Folha de S. Paulo


Anistia a homossexuais na Inglaterra resgata a memória de Bertie Stopford

O governo inglês deu mais um passo para atenuar a nódoa da criminalização da homossexualidade e anulou 75 mil condenações. É provável que a medida alcance o escritor Oscar Wilde, que no século 19 ralou dois anos de prisão com trabalhos forçados.

A anistia inglesa, no ano do centenário da Revolução Russa, estimula o resgate da memória de Albert ("Bertie") Stopford, um grande gay de 1917. Ele tinha 57 anos, era um renomado antiquário e servia na embaixada em São Petersburgo. Era uma flor do andar de cima, amigo de grã-duquesas e de príncipes.
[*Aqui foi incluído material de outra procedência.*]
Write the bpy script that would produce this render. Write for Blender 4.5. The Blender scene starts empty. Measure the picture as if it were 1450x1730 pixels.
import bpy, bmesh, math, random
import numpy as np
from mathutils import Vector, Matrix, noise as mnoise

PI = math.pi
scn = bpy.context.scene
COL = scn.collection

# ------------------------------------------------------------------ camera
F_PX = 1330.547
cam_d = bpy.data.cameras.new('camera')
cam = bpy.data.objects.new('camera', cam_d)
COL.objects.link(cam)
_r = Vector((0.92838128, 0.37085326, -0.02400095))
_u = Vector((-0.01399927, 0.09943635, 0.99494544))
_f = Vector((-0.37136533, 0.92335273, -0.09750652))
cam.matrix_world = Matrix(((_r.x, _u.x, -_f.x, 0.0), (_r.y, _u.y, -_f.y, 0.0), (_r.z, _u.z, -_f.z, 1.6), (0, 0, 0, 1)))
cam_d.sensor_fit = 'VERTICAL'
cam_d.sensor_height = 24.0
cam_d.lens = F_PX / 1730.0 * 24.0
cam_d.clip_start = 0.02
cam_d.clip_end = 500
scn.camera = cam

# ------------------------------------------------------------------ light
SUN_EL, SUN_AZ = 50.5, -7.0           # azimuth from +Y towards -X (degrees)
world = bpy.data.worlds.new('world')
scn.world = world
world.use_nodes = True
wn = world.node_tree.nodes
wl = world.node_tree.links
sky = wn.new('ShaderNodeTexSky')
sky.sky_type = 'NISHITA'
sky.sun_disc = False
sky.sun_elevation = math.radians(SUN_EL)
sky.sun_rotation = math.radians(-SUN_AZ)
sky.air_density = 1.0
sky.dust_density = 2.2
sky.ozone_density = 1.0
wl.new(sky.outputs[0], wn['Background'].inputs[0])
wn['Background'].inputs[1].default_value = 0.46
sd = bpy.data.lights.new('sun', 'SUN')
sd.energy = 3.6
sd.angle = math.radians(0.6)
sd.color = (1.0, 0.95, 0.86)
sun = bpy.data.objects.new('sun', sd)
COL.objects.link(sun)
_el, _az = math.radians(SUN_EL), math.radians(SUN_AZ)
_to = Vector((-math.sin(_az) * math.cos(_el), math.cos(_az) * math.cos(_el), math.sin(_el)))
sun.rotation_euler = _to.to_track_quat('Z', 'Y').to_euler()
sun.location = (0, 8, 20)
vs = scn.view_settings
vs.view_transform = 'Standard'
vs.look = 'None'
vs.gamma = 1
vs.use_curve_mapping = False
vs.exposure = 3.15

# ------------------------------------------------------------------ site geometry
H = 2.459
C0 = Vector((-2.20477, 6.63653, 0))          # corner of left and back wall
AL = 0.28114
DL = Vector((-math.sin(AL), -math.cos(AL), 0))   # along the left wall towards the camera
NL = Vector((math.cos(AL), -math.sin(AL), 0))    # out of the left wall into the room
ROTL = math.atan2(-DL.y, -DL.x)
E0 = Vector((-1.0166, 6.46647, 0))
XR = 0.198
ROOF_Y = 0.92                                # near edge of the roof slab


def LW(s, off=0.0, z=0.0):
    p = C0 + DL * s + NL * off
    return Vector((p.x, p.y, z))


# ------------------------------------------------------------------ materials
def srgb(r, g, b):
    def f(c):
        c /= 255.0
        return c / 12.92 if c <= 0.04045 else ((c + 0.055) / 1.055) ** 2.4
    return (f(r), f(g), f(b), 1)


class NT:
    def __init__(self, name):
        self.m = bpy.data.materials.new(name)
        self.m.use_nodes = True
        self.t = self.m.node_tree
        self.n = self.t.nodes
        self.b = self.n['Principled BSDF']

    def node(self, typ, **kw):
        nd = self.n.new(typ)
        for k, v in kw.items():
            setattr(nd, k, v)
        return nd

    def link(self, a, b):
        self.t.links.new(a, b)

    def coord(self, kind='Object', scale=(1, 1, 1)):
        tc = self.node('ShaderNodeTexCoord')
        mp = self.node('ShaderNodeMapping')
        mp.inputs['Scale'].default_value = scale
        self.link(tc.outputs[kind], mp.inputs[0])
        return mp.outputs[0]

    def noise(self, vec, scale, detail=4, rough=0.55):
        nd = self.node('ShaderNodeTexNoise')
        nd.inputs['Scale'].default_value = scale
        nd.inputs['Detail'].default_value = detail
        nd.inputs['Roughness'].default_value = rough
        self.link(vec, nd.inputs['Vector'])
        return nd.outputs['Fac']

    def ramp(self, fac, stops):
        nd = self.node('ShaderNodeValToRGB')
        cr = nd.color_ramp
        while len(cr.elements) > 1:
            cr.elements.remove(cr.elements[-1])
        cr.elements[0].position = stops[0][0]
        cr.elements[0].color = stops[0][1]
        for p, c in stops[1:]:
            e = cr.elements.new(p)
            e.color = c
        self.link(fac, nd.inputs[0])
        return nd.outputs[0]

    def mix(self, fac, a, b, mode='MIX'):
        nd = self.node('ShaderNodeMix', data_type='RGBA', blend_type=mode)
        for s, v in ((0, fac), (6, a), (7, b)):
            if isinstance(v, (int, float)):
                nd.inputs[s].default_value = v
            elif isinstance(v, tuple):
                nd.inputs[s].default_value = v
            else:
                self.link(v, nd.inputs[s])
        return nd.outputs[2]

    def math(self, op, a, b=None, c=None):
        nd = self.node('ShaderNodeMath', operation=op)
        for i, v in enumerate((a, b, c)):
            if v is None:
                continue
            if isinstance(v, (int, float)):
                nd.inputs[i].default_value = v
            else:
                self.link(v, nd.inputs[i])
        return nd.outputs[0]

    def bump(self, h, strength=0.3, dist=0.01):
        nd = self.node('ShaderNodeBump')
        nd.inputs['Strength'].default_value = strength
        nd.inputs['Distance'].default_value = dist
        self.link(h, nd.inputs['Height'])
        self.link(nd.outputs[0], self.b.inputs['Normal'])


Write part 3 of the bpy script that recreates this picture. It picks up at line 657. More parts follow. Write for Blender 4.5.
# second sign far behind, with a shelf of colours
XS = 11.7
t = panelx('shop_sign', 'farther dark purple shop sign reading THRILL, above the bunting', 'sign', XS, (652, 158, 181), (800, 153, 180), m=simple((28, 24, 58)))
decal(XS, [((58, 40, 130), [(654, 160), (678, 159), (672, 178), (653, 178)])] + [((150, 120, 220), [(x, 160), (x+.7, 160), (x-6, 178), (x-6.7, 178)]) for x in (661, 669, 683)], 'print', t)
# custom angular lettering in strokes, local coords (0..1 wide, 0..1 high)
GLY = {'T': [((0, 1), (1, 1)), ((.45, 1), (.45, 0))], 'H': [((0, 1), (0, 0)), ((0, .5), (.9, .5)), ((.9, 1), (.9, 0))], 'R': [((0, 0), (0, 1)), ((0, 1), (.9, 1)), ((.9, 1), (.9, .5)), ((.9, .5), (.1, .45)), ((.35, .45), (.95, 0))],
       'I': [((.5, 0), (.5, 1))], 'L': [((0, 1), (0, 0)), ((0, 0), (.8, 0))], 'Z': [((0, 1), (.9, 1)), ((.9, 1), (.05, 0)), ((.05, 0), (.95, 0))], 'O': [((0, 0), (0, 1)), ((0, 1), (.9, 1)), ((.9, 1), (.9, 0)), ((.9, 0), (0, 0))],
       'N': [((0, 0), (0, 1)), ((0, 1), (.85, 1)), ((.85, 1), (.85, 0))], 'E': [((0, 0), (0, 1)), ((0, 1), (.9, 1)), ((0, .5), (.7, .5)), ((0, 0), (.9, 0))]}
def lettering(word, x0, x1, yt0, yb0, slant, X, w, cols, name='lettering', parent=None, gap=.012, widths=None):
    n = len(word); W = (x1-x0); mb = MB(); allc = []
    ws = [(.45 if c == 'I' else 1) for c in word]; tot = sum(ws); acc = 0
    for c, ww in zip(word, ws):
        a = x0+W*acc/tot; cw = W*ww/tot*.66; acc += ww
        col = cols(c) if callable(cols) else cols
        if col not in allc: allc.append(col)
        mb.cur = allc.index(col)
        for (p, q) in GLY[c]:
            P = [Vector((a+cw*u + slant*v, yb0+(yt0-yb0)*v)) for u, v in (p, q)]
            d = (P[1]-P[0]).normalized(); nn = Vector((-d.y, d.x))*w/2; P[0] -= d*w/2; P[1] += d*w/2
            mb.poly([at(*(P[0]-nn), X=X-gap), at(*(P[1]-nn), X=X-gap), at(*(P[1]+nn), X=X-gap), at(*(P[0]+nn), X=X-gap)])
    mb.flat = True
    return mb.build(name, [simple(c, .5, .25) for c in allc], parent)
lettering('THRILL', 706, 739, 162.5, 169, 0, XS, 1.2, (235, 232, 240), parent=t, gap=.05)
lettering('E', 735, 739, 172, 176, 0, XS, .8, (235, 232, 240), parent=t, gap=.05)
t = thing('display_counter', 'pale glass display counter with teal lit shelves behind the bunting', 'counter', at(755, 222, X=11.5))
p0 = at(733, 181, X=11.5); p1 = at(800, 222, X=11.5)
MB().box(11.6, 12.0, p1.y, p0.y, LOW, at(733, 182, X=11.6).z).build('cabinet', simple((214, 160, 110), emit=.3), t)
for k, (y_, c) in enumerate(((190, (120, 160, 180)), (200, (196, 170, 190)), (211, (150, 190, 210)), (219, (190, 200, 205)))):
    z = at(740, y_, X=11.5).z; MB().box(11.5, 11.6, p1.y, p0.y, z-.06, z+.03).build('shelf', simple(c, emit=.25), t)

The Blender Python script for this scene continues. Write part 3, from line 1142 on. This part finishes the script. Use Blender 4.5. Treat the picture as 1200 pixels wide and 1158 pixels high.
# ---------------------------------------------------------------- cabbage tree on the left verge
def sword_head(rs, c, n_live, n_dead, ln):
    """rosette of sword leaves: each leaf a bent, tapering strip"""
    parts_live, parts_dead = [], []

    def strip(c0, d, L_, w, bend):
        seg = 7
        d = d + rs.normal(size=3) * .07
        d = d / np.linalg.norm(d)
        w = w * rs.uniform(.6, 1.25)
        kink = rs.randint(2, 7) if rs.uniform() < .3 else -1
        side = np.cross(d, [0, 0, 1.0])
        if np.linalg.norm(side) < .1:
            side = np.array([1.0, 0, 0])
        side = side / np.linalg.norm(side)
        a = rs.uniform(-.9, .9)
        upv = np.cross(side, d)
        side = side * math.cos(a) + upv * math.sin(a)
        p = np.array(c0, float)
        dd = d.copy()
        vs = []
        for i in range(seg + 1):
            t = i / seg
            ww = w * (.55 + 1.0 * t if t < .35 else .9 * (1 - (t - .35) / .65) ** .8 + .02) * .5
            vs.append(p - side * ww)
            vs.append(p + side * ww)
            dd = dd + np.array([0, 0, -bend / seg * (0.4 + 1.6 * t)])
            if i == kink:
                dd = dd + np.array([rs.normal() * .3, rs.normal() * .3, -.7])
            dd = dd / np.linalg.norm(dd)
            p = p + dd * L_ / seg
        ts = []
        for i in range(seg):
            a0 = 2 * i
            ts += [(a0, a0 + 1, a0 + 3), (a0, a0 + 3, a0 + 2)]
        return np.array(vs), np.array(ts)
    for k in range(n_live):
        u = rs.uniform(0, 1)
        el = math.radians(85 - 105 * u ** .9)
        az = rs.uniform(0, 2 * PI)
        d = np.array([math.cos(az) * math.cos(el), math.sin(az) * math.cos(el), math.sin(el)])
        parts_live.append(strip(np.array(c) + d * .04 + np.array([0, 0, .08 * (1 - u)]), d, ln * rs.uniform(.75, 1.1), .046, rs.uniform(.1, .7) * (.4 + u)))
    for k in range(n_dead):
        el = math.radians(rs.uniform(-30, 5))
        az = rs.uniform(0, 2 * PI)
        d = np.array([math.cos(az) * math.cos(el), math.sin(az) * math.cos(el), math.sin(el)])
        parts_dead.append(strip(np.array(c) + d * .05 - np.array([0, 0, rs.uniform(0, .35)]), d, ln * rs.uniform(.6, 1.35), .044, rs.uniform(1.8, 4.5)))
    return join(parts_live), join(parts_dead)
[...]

Frequentava a tia do czar Nicolau 2o e o príncipe-travesti em cuja casa foi assassinado o monge Rasputin. Veio a revolução de março, apareceram os bolcheviques e a vida da nobreza virou um inferno.

Sua amiga Miechen, a grã-duquesa Vladimir, deixou o palácio de 360 quartos e foi para o interior. Colocada em prisão domiciliar, chegou a passar vicissitudes. Bertie viajou quatro dias para levar-lhe dinheiro e a grã-duquesa contou-lhe onde escondera sua coleção de joias, uma das melhores do mundo. Ele disfarçou-se de operário, entrou no palácio, recuperou o tesouro e levou-o para Londres em duas valises.

(Por falta de um Bertie, as melhores joias da família Yusupov, a mais rica da Rússia, acabaram na mão dos bolcheviques. Só no ramo das tiaras tinham 13.)

A grã-duquesa conseguiu fugir da Rússia e morreu em 1920. Sua descendência viveu, e bem, vendendo as joias que Bertie recuperou. A mais famosa, a Tiara Vladimir, foi comprada pela rainha Mary da Inglaterra (avó de Elizabeth 2a). É uma peça deslumbrante. A Casa de Windsor soube comprar os diamantes da nobreza russa, mas medrou na hora de dar asilo ao czar com sua mulher e os filhos. Eles acabaram massacrados pelos comunistas.

Depois de todas suas aventuras russas, Bertie voltou para Londres, foi apanhado com um parceiro no Hyde Park e ralou dois anos de cadeia. Libertado, foi-se embora para o continente, onde frequentou o circuito gay-chique e morreu em 1939, sem um tostão.